Quando somos
confrontados com a traição em nossas relações nosso mundo interior, alicerçado
em nossas “certezas”, desmorona. Ficamos, literalmente, no chão, desequilibrados,
confusos, perdidos, em meio a uma enorme dor. A autoconfiança, um dos pilares
de nossa autoestima, desaba, desaparece...
O abalo é maior, na proporção direta do quão maiores foram nossas
expectativas na honestidade da relação.
Quanto mais próximos e intensos os laços (de sangue, familiares, de
amizade, de paixão...) mais acreditávamos que seríamos para sempre verdadeiros
uns com outros. Quanto maior a entrega e o envolvimento afetivo, com amantes e
amados, maior nossa expectativa idealizada de um compromisso total de amor e
lealdade.
Temos dificuldade, ou nos é até
impossível, olhar quem amamos sob uma perspectiva real, como seres que falham,
que têm medo da verdade, que mentem, que traem os compromissos e as nossas
“certezas”. Temos também dificuldade de reconhecer o quanto nós, da mesma
forma, não somos sempre “de verdade” sob nossas máscaras, em nossos papéis,
mesmo que não tenhamos chegado a comportamentos de “traição explícita”! Mas essas são reflexões só deverão nos
ocorrer mais tarde, com o auxílio do tempo... No momento do confronto com a traição
só existe a dor que, se desdobrando como as águas de um lago em ondas após o
choque, fazem explodir nossas emoções confusas e se refletem em atitudes
agressivas de revide.
Ficamos inseguros, medrosos... Uma
raiva imensa, intensa, misturada a uma mágoa ainda maior e a uma grande auto
piedade... Também, como após um abalo na
Terra, passado o primeiro choque, as emoções vão se espalhando, modificando,
transformando... Instala-se uma raiva surda, um ressentimento amargo... Descobrimos uma vergonha horrível por termos
acreditado, por termos tanto nos dedicado... Vergonha e culpa por termos, de
algum modo, falhado. E voltamos nossa raiva também contra nós mesmos! A princípio não há perdão para o Outro. Mais
tarde, nem para nós! Talvez a fase mais demorada e difícil desse perdão
seja a descoberta e aceitação do nosso orgulho e vaidade tão feridos! Admitir
que não fomos para o Outro tudo aquilo que acreditávamos ser e merecer, admitir
nossas fraquezas e carências ao fazer
nossas escolhas, admitir que somos todos apenas pessoas que sonham e falham...

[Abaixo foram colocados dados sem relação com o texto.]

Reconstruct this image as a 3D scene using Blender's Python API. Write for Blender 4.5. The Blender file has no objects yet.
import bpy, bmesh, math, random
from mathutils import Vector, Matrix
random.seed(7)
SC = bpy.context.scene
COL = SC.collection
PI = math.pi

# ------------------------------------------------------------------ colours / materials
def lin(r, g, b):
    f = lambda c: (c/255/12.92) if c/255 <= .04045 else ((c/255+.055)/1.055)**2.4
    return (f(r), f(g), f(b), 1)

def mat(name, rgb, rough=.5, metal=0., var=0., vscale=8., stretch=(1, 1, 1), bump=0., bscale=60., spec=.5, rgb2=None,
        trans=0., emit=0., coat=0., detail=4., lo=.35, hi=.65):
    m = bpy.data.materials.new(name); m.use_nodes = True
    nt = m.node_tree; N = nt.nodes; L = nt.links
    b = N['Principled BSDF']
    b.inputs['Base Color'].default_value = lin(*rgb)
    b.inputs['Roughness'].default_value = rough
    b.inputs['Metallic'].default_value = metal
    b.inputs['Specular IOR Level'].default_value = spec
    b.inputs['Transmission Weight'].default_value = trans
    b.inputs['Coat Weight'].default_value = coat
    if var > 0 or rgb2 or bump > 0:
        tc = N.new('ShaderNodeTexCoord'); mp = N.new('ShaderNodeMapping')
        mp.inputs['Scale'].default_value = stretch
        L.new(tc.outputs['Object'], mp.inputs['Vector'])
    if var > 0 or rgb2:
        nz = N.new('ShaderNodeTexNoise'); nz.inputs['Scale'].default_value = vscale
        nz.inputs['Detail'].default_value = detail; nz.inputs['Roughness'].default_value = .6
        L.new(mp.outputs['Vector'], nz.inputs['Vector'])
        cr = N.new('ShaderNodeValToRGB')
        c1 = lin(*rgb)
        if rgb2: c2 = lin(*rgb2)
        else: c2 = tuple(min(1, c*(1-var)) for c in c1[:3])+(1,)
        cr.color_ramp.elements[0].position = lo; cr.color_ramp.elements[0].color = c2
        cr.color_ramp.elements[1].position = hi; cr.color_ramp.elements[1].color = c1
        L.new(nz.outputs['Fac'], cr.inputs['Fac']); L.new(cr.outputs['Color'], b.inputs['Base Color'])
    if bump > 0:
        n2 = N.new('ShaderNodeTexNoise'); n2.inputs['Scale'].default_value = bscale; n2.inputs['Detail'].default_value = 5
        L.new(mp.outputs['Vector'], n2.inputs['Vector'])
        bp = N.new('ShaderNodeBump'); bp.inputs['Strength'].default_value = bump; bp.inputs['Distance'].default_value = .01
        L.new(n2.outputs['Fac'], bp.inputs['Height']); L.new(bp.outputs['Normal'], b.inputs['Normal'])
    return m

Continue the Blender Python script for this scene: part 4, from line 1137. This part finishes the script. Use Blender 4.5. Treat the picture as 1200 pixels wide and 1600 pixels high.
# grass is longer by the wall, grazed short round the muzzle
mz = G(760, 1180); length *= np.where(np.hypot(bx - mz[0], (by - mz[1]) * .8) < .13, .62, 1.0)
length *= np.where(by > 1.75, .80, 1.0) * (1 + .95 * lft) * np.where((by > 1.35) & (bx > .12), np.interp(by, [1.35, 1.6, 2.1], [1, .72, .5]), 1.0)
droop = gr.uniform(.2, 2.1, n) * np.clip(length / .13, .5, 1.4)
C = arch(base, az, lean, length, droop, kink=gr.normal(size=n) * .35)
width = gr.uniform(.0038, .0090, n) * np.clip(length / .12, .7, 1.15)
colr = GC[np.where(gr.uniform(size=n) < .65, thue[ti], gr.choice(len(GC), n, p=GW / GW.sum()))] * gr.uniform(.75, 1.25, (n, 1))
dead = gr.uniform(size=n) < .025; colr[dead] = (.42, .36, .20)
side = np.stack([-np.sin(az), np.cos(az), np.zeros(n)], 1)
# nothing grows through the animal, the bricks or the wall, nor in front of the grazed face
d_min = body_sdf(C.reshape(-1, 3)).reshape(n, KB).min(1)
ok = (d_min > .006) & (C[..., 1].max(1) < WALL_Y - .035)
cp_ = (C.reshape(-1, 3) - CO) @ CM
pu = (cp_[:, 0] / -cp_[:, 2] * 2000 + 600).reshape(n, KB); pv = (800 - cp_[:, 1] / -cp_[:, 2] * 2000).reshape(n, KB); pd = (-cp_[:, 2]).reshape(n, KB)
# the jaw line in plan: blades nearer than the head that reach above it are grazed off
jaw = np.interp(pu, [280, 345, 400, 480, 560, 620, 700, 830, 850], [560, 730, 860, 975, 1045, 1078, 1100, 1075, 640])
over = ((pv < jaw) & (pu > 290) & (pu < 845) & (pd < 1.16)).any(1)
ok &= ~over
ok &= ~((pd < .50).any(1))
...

As atitudes de retaliação acompanham
essas emoções tão dolorosas e poderosas. Queremos magoar tanto quanto nos
sentimos feridos. São momentos convulsos e confusos que nos levam a
comportamentos muito equivocados! Comportamentos que não apagam nossa dor e tumultuam ainda mais
a todos os envolvidos conosco. Podem tornar-se uma larga e poderosa onda de
choque, que fere cada vez mais longe... E podem se eternizar em jogos sutis,
perversos, que tanto ferem a todos nós.
Para alguns, o confronto com a
traição pode ser tão doloroso, que se defendem com a negação da realidade. Preferem
não ver e não acreditar... Ou preferem desqualificar a traição e perdoar “só
dessa vez”...
E então? O que fazer? A princípio, é
hora do não fazer, porque ainda
estamos muito presos ao que se passou (passado) e ao Outro. E não temos o poder
de modificar nem um, nem outro!! Ainda estamos com o foco fora de nós, no Outro
– lamentando que acreditamos demais, demos poder demais, esperamos demais,
confiamos demais... Estamos obcessivamente crucificando o Outro, porque falhou,
por não ser o que esperávamos, pelo que prometeu e não cumpriu... Estamos até
mesmo buscando um Outro!
Então, é hora de trazer o foco para
mim. A saída está em mim! Preciso me acolher nesse momento, com aceitação e
carinho. Isto é me nutrir. Indagar dos meus porquês, da minha vulnerabilidade,
das minhas carências, das minhas idealizações... Entender e rever minhas
escolhas, às vezes tão cegas e equivocadas! Aprender com minha experiência tão
doída. Aos poucos, com esse cuidado
gentil e generoso comigo mesma, deixando fechar minhas feridas, vou adquirindo
auto confiança, serenidade e alegria no caminhar. Após a terrível tempestade, as águas começam
a se acalmar... Já estou me perdoando. Já posso perdoar o Outro. Já posso desistir de
ficar relembrando tudo que ainda me faz sofrer.
Estou aprendendo a amar sem idealizar e busco seguir em frente mais
firme, sem amargura, mais lúcida e serena.